Last Wednesday's FOMC meeting and the "dovish" tone of its policy statement gave a small boost to the broad stock market which kicked the DOW to a new record high of 16,978 on Friday (8 points above the previous June 9th high of 16,970). The DOW is slightly down from that high today and so far this rally seems a bit anemic. We are near the end of significant cycles in all three broad stock market indices (DOW, S&P 500, NASDAQ) so some sort of correction is imminent in these markets. The question is how big the correction will be. Right now directional momentum in these indices continues to be strongly bullish which suggests more rallying into July. If Friday's high was a double top to the June 9th high, however, the market could start falling now and take a moderate correction (perhaps to the 16,300 level). I still feel a more serious correction is coming in July (possibly from a rally to another new high following a moderate correction now). My main focus continues to be on shorting a new high in July, but we could still get a tradable dip and rally before then. Still on the sidelines.
After surging strongly last week the day after the FOMC meeting, gold and silver prices seem to be leveling off. As I mentioned in Friday's gold and silver update, it appears that precious metals could be "breaking out" and starting their new long-term uptrend. There are, however, several short-term technical indicators suggesting that prices could now back down a bit from this surge before continuing higher, and there is even the possibility of this surge being a "fake out" to be followed by new lows in gold and/or silver. This is why I am being cautiously bullish at the moment.
If gold and silver are going to move down again they should start doing so this week. If gold cannot get significantly above $1340, we may see a pullback to the $1290 area. Any dip that holds above $1280 would be a good spot to go long. There is still the possibility of gold and silver making new lows in July, and this would actually be the ideal setup for buying but, of course, financial markets don't always give us the ideal technical setup that we want (although sometimes they do). Gold prices need to clearly break through $1400 before we can be reasonably confident that the final long-term cycle bottom is in.

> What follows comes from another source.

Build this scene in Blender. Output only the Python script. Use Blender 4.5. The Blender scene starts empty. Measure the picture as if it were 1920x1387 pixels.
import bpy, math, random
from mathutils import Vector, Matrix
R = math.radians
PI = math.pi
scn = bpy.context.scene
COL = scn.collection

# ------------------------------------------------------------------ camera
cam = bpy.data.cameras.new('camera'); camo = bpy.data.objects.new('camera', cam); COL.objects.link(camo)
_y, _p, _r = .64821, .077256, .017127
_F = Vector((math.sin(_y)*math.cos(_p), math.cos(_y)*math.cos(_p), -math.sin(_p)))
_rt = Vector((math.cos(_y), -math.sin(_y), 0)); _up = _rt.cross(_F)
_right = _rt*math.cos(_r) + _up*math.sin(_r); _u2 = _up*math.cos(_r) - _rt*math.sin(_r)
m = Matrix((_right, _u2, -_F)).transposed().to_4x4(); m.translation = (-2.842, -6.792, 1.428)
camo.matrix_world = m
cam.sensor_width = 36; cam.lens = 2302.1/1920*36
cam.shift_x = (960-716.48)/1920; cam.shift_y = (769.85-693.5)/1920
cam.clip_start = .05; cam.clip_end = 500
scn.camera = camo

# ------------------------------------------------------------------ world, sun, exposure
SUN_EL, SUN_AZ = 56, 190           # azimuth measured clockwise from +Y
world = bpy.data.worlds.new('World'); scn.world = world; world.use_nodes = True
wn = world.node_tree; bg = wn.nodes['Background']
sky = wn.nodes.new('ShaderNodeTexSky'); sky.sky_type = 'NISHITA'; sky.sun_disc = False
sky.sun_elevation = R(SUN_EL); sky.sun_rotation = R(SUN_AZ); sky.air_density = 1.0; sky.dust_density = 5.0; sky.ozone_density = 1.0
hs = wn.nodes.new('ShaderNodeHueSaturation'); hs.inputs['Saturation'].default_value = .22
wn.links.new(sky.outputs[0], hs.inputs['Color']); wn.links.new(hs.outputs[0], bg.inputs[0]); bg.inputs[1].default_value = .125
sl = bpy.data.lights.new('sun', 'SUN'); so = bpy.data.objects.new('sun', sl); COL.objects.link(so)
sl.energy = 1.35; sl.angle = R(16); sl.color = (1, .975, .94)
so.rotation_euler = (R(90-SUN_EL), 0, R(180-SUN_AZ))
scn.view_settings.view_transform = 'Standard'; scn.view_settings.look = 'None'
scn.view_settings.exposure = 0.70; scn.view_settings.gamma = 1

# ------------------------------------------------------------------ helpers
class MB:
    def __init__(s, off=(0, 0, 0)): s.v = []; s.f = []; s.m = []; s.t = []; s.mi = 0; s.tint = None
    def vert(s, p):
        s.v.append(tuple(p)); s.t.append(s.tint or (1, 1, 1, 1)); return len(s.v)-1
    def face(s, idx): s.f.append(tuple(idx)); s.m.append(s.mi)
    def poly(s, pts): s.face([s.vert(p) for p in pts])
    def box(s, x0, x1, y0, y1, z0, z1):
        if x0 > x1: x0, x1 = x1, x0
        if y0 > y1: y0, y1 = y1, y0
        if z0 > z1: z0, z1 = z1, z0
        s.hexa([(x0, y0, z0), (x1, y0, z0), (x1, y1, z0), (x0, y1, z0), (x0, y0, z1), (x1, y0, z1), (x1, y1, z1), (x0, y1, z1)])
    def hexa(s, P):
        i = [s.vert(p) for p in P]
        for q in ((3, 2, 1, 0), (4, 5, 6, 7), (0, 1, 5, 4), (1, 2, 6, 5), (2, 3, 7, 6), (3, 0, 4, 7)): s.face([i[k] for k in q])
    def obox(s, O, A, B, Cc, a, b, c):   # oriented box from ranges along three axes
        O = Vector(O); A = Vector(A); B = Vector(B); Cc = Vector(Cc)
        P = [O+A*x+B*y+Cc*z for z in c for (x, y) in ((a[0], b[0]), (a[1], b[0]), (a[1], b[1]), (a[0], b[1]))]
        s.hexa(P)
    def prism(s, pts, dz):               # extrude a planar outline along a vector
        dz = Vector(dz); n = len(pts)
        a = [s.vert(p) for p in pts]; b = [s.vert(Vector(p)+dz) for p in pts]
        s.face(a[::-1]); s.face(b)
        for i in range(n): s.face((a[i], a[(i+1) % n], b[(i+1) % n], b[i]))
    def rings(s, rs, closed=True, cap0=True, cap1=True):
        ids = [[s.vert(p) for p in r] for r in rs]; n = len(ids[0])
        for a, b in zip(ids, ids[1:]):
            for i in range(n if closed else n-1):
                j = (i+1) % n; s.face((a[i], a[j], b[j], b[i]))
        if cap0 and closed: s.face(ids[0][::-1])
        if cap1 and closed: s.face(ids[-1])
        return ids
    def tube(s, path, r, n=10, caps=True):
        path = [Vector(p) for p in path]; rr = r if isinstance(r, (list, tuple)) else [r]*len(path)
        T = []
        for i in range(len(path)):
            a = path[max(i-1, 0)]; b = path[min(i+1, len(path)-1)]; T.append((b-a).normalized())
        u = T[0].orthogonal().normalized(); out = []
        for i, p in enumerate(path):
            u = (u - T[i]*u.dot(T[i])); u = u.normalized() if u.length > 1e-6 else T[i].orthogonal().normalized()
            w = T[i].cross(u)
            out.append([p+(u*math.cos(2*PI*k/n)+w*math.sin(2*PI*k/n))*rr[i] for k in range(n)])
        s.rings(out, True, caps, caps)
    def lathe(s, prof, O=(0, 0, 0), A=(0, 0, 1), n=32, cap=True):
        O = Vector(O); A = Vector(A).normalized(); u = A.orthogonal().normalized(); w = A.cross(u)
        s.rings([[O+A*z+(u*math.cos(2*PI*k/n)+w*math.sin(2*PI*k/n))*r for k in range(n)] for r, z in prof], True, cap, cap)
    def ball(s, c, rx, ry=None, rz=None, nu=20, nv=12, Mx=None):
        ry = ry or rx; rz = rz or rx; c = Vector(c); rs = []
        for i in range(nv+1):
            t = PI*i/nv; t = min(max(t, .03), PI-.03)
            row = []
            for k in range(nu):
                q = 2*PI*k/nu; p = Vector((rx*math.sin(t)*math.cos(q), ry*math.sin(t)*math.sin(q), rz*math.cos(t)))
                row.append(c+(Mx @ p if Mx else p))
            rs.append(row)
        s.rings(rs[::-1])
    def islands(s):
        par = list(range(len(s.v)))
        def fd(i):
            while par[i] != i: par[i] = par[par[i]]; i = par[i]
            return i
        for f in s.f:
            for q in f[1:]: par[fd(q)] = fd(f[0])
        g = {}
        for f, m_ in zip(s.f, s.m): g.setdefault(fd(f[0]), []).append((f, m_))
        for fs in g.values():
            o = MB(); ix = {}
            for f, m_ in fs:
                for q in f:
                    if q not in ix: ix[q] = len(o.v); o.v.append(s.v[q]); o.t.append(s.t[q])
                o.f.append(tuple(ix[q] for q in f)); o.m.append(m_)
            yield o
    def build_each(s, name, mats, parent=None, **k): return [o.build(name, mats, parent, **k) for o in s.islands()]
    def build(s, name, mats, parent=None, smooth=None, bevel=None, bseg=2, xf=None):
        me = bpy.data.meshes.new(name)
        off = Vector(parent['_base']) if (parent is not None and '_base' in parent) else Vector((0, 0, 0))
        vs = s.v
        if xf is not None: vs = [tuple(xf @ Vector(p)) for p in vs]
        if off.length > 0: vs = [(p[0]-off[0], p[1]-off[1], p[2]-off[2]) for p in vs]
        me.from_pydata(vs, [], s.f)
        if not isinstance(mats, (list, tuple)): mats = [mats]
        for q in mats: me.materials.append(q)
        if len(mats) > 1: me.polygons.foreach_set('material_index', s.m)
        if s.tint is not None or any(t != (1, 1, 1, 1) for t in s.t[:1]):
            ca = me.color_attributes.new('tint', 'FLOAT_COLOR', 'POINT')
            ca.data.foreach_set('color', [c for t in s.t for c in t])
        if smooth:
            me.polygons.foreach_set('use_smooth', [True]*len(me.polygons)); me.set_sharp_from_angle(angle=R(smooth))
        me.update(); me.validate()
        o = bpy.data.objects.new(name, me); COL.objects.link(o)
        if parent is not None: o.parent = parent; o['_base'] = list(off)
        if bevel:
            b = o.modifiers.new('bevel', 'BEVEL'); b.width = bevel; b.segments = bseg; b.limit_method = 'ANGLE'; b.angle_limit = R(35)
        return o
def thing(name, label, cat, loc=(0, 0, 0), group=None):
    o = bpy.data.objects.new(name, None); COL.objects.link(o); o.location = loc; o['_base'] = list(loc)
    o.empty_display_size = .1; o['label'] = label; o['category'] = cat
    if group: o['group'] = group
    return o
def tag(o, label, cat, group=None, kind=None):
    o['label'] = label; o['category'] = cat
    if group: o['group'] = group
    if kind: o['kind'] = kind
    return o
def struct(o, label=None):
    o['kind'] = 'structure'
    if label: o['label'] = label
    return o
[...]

Until that happens there is a possibility of gold moving back down to the $1100 area. I know this short-term speculating can be frustrating to traders, but calling the final bottom of a long-term cycle is never easy. It is important to keep in mind now that the medium and long-term technical picture for gold and silver is very bullish, and once the long-term cycle bottoms are in, both metals are set to rally very significantly for (at least) the next several years. Those bottoms may already be in, but if not, they should be in no later than late July or early August. For now, my short-term strategy is to watch for any dips that hold above the $1280 - $1290 area in gold to go long. On the sidelines of this market.
Relevant to the price movements of gold and silver is the U.S. Dollar Index (which usually moves in a direction opposite precious metal prices). The dollar has lost all of its gains from a surge earlier this month, but it seems to be finding some support above 80.20, and its directional momentum is still strongly bullish. If gold and silver are now "breaking out" then we would expect the dollar to be "breaking down". While this may be happening, the dollar's current bullish momentum makes this judgement premature and reinforces my cautiously bullish attitude towards gold and silver.
I have been staying on the sidelines of crude oil in part due to the current political crisis in Iraq which could continue to have a severe impact on crude prices and make this market very volatile. The cycle picture in crude charts has become clearer recently (we are in the first half of a new cycle that began on May 1) and directional momentum remains strongly bullish. I may consider going long on any significant corrections, but it is important to remember that increased price volatility due to the Iraq crisis can result in abrupt moves in both directions. Buying is not without risk (though probably less of a risk than short selling crude during an escalating crisis in the Middle East). Still on the sidelines here.